_RECORD SET:_
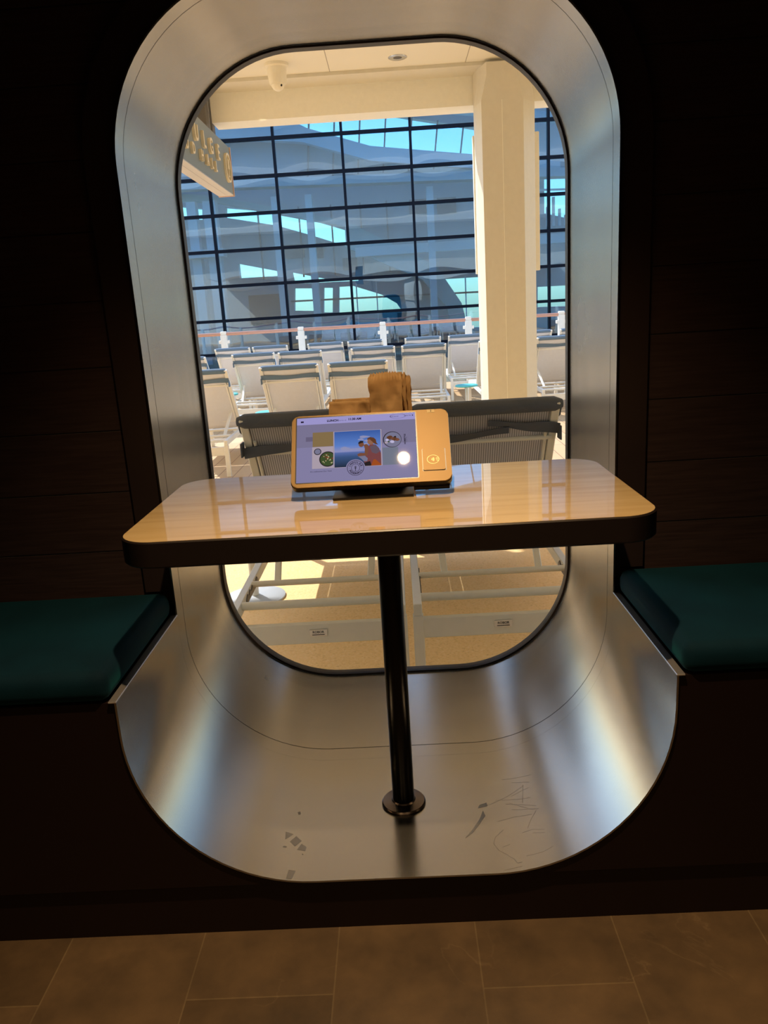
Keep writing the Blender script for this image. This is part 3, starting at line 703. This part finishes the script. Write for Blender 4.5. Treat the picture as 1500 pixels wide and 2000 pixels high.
# ------------------------------------------------------------------ ceiling downlight over the table (mirrored in the tablet screen)
t = thing('ceiling_downlight', 'round recessed warm downlight in the booth ceiling over the table', 'ceiling light', (.012, -.475, 2.42))
bm = lathe(bmesh.new(), [(.034, -.001), (.034, -.006), (.050, -.006), (.052, 0), (.034, 0)]); link('trim_ring', bm, MT['tray'], t)
lens = pm('warm_lamp_lens', (1, .9, .7), .3, emit=(1, .72, .38), es=9)
bm = lathe(bmesh.new(), [(0, -.002), (.027, -.002), (.027, -.0005), (0, -.0005)]); link('lamp_lens', bm, lens, t)
sp = bpy.data.lights.new('downlight_beam', 'SPOT'); sp.energy = 95; sp.color = (1, .66, .34); sp.spot_size = R(92); sp.spot_blend = 1; sp.shadow_soft_size = .02
spo = bpy.data.objects.new('downlight_beam', sp); C.objects.link(spo); spo.location = (0, 0, -.012); spo.parent = t

for k, (x, y, lb) in enumerate(((-.75, -2.3, 'added unseen fill downlight behind the booth, towards the left'), (.85, -2.5, 'added unseen fill downlight behind the booth, towards the right'))):  # unseen lamps added to brighten the dim room
    o = copy_tree(t); o.location = (x, y, 2.42); o['label'] = lb; o['group'] = 'ceiling downlights'
    for ch in o.children:
        if ch.type == 'LIGHT': ch.data = ch.data.copy(); ch.data.spot_size = R(125); ch.data.energy = 28
t['group'] = 'ceiling downlights'

# ------------------------------------------------------------------ outdoors: deck, hull, overhang
ZD = -.33
struct('deck_resin', newbox(-22, 22, .99, 4.75, ZD-.3, ZD), MT['resin'])
struct('deck_planks', newbox(-22, 22, 4.75, 46, ZD-.3, ZD), MT['plank'])
hole2 = rrect(W+.004, -.004, ZT+.004, RC+.004)
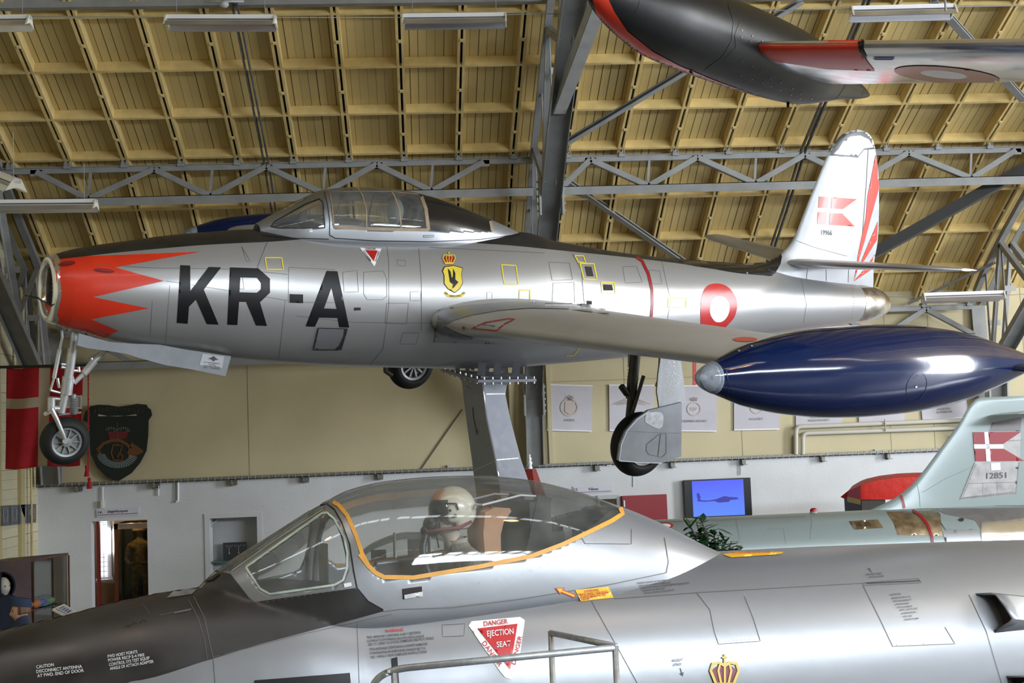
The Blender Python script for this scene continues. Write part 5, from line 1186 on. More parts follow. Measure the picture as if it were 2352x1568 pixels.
# two protruding air scoops on the flank
def scoop(px_in, px_out, dp):
    """mouth polygon on the skin and the raised cover behind it"""
    mb = MB(); S_ = S6f
    base = [S_.px(*p, .0) for p in px_in]; out = [Vector(b)+Vector((0, -dp, .02)) for b in base]
    return base, out
hd = mat('hole_dark', (.02, .015, .015), .8)
for mouth, cover in (([(2233, 1363), (2238, 1362), (2283, 1448), (2277, 1454)], [(2352, 1376), (2410, 1380), (2410, 1440), (2352, 1444)]), ([(2304, 1553), (2316, 1551), (2322, 1585), (2312, 1590)], [(2352, 1550), (2410, 1550), (2410, 1600), (2352, 1600)])):
    top_a, top_b, bot_b, bot_a = [S6f.px(*p, 0) for p in mouth]
    da = Vector((0, -1, .35)).normalized()*.13
    A1, A2 = top_a+Vector((.03, 0, 0)), bot_a+Vector((.03, 0, 0))
    a1, a2 = A1+da+Vector((.06, 0, -.03)), A2+da+Vector((.06, 0, .05))
    ca, cb = S6f.px(*cover[0], 0), S6f.px(*cover[3], 0); ea, eb = S6f.px(*cover[1], 0) or ca+Vector((.3, 0, 0)), S6f.px(*cover[2], 0) or cb+Vector((.3, 0, 0))
    mb = MB(); rows = []
    for t in np.linspace(0, 1, 6):
        X1, X2 = A1.lerp(ea, t), A2.lerp(eb, t); Y1, Y2 = a1.lerp(ea+da*.55, t), a2.lerp(eb+da*.55, t)
        row = [X1, X1.lerp(Y1, .8), Y1.lerp(Y2, .06)+ (Y1-X1)*.0, Y1.lerp(Y2, .5)+da*.06, Y1.lerp(Y2, .94), X2.lerp(Y2, .8), X2]
        rows.append(row)
    mb.grid(rows); so = link('air_scoop', mb, ALU2, J, smooth=True, angle=40); solid(so, .012)
    mb = MB(); r = rows[1]; mb.add([v for v in r], [tuple(range(7))]); mb.add([rows[0][0]+da*.02, rows[0][6]+da*.02, rows[1][6]+da*.02, rows[1][0]+da*.02], [(0, 1, 2, 3)]); link('scoop_mouth', mb, hd, J)
mk('bay_recess', hd, lambda mb: S6.line(mb, [(1990, 1340), (2112, 1334)], 1.8, 0, .006))
# ---- cockpit interior
def C6(x, y, l): return loc(M86, x, y, l)
mb = MB(); mb.box((C6(900, 1290, 0).x, -.40, 1.9), (C6(1400, 1290, 0).x, .40, 2.275)); link('cockpit_floor', mb, mat('cockpit_dark', (.025, .028, .03), .8), J)
mb = MB(); mb.sphere((C6(690, 1340, 0).x, 0, 2.22), .34, 24, 14, 0, (1.0, .9, .55)); link('instrument_coaming', mb, mat('coaming_black', (.015, .015, .015), .8), J, smooth=True)
mb = MB(); mb.box((C6(740, 1230, 0).x, -.09, 2.3), (C6(735, 1230, 0).x+.02, .09, 2.62)); mb.tube([C6(745, 1200, 0), C6(738, 1190, .06), C6(735, 1205, .1), C6(745, 1212, .06)], .006, 8); link('gunsight', mb, mat('sight_dark', (.04, .045, .04), .5), J)
mb = MB(); mb.tube([(C6(760, 1160, 0).x, math.cos(a)*.40, 2.22+math.sin(a)*.56) for a in np.linspace(.05, PI-.05, 20)], .018, 8); link('windscreen_arch', mb, mat('arch_grey', (.10, .11, .115), .5), J, smooth=True)
# ejection seat
sx = C6(1135, 1200, 0).x
mb = MB(); mb.bar((sx+.08, -.20, 2.2), (sx+.26, -.20, 2.83), .05, .1); mb.bar((sx+.08, .20, 2.2), (sx+.26, .20, 2.83), .05, .1); mb.box((sx+.15, -.22, 2.25), (sx+.30, .22, 2.8)); mb.box((sx+.30, -.16, 2.2), (sx+.42, .16, 2.6))
link('seat_back', mb, mat('seat_black', (.02, .02, .022), .6), J)
xa6, xb6, xc6 = C6(1097, 1200, 0).x, C6(1128, 1200, 0).x, C6(1156, 1200, 0).x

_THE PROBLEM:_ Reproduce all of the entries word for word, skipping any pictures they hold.

_TASK OUTPUT:_
Keep writing the Blender script for this image. This is part 3, starting at line 703. This part finishes the script. Write for Blender 4.5. Treat the picture as 1500 pixels wide and 2000 pixels high.
# ------------------------------------------------------------------ ceiling downlight over the table (mirrored in the tablet screen)
t = thing('ceiling_downlight', 'round recessed warm downlight in the booth ceiling over the table', 'ceiling light', (.012, -.475, 2.42))
bm = lathe(bmesh.new(), [(.034, -.001), (.034, -.006), (.050, -.006), (.052, 0), (.034, 0)]); link('trim_ring', bm, MT['tray'], t)
lens = pm('warm_lamp_lens', (1, .9, .7), .3, emit=(1, .72, .38), es=9)
bm = lathe(bmesh.new(), [(0, -.002), (.027, -.002), (.027, -.0005), (0, -.0005)]); link('lamp_lens', bm, lens, t)
sp = bpy.data.lights.new('downlight_beam', 'SPOT'); sp.energy = 95; sp.color = (1, .66, .34); sp.spot_size = R(92); sp.spot_blend = 1; sp.shadow_soft_size = .02
spo = bpy.data.objects.new('downlight_beam', sp); C.objects.link(spo); spo.location = (0, 0, -.012); spo.parent = t

for k, (x, y, lb) in enumerate(((-.75, -2.3, 'added unseen fill downlight behind the booth, towards the left'), (.85, -2.5, 'added unseen fill downlight behind the booth, towards the right'))):  # unseen lamps added to brighten the dim room
    o = copy_tree(t); o.location = (x, y, 2.42); o['label'] = lb; o['group'] = 'ceiling downlights'
    for ch in o.children:
        if ch.type == 'LIGHT': ch.data = ch.data.copy(); ch.data.spot_size = R(125); ch.data.energy = 28
t['group'] = 'ceiling downlights'

# ------------------------------------------------------------------ outdoors: deck, hull, overhang
ZD = -.33
struct('deck_resin', newbox(-22, 22, .99, 4.75, ZD-.3, ZD), MT['resin'])
struct('deck_planks', newbox(-22, 22, 4.75, 46, ZD-.3, ZD), MT['plank'])
hole2 = rrect(W+.004, -.004, ZT+.004, RC+.004)
The Blender Python script for this scene continues. Write part 5, from line 1186 on. More parts follow. Measure the picture as if it were 2352x1568 pixels.
# two protruding air scoops on the flank
def scoop(px_in, px_out, dp):
    """mouth polygon on the skin and the raised cover behind it"""
    mb = MB(); S_ = S6f
    base = [S_.px(*p, .0) for p in px_in]; out = [Vector(b)+Vector((0, -dp, .02)) for b in base]
    return base, out
hd = mat('hole_dark', (.02, .015, .015), .8)
for mouth, cover in (([(2233, 1363), (2238, 1362), (2283, 1448), (2277, 1454)], [(2352, 1376), (2410, 1380), (2410, 1440), (2352, 1444)]), ([(2304, 1553), (2316, 1551), (2322, 1585), (2312, 1590)], [(2352, 1550), (2410, 1550), (2410, 1600), (2352, 1600)])):
    top_a, top_b, bot_b, bot_a = [S6f.px(*p, 0) for p in mouth]
    da = Vector((0, -1, .35)).normalized()*.13
    A1, A2 = top_a+Vector((.03, 0, 0)), bot_a+Vector((.03, 0, 0))
    a1, a2 = A1+da+Vector((.06, 0, -.03)), A2+da+Vector((.06, 0, .05))
    ca, cb = S6f.px(*cover[0], 0), S6f.px(*cover[3], 0); ea, eb = S6f.px(*cover[1], 0) or ca+Vector((.3, 0, 0)), S6f.px(*cover[2], 0) or cb+Vector((.3, 0, 0))
    mb = MB(); rows = []
    for t in np.linspace(0, 1, 6):
        X1, X2 = A1.lerp(ea, t), A2.lerp(eb, t); Y1, Y2 = a1.lerp(ea+da*.55, t), a2.lerp(eb+da*.55, t)
        row = [X1, X1.lerp(Y1, .8), Y1.lerp(Y2, .06)+ (Y1-X1)*.0, Y1.lerp(Y2, .5)+da*.06, Y1.lerp(Y2, .94), X2.lerp(Y2, .8), X2]
        rows.append(row)
    mb.grid(rows); so = link('air_scoop', mb, ALU2, J, smooth=True, angle=40); solid(so, .012)
    mb = MB(); r = rows[1]; mb.add([v for v in r], [tuple(range(7))]); mb.add([rows[0][0]+da*.02, rows[0][6]+da*.02, rows[1][6]+da*.02, rows[1][0]+da*.02], [(0, 1, 2, 3)]); link('scoop_mouth', mb, hd, J)
mk('bay_recess', hd, lambda mb: S6.line(mb, [(1990, 1340), (2112, 1334)], 1.8, 0, .006))
# ---- cockpit interior
def C6(x, y, l): return loc(M86, x, y, l)
mb = MB(); mb.box((C6(900, 1290, 0).x, -.40, 1.9), (C6(1400, 1290, 0).x, .40, 2.275)); link('cockpit_floor', mb, mat('cockpit_dark', (.025, .028, .03), .8), J)
mb = MB(); mb.sphere((C6(690, 1340, 0).x, 0, 2.22), .34, 24, 14, 0, (1.0, .9, .55)); link('instrument_coaming', mb, mat('coaming_black', (.015, .015, .015), .8), J, smooth=True)
mb = MB(); mb.box((C6(740, 1230, 0).x, -.09, 2.3), (C6(735, 1230, 0).x+.02, .09, 2.62)); mb.tube([C6(745, 1200, 0), C6(738, 1190, .06), C6(735, 1205, .1), C6(745, 1212, .06)], .006, 8); link('gunsight', mb, mat('sight_dark', (.04, .045, .04), .5), J)
mb = MB(); mb.tube([(C6(760, 1160, 0).x, math.cos(a)*.40, 2.22+math.sin(a)*.56) for a in np.linspace(.05, PI-.05, 20)], .018, 8); link('windscreen_arch', mb, mat('arch_grey', (.10, .11, .115), .5), J, smooth=True)
# ejection seat
sx = C6(1135, 1200, 0).x
mb = MB(); mb.bar((sx+.08, -.20, 2.2), (sx+.26, -.20, 2.83), .05, .1); mb.bar((sx+.08, .20, 2.2), (sx+.26, .20, 2.83), .05, .1); mb.box((sx+.15, -.22, 2.25), (sx+.30, .22, 2.8)); mb.box((sx+.30, -.16, 2.2), (sx+.42, .16, 2.6))
link('seat_back', mb, mat('seat_black', (.02, .02, .022), .6), J)
xa6, xb6, xc6 = C6(1097, 1200, 0).x, C6(1128, 1200, 0).x, C6(1156, 1200, 0).x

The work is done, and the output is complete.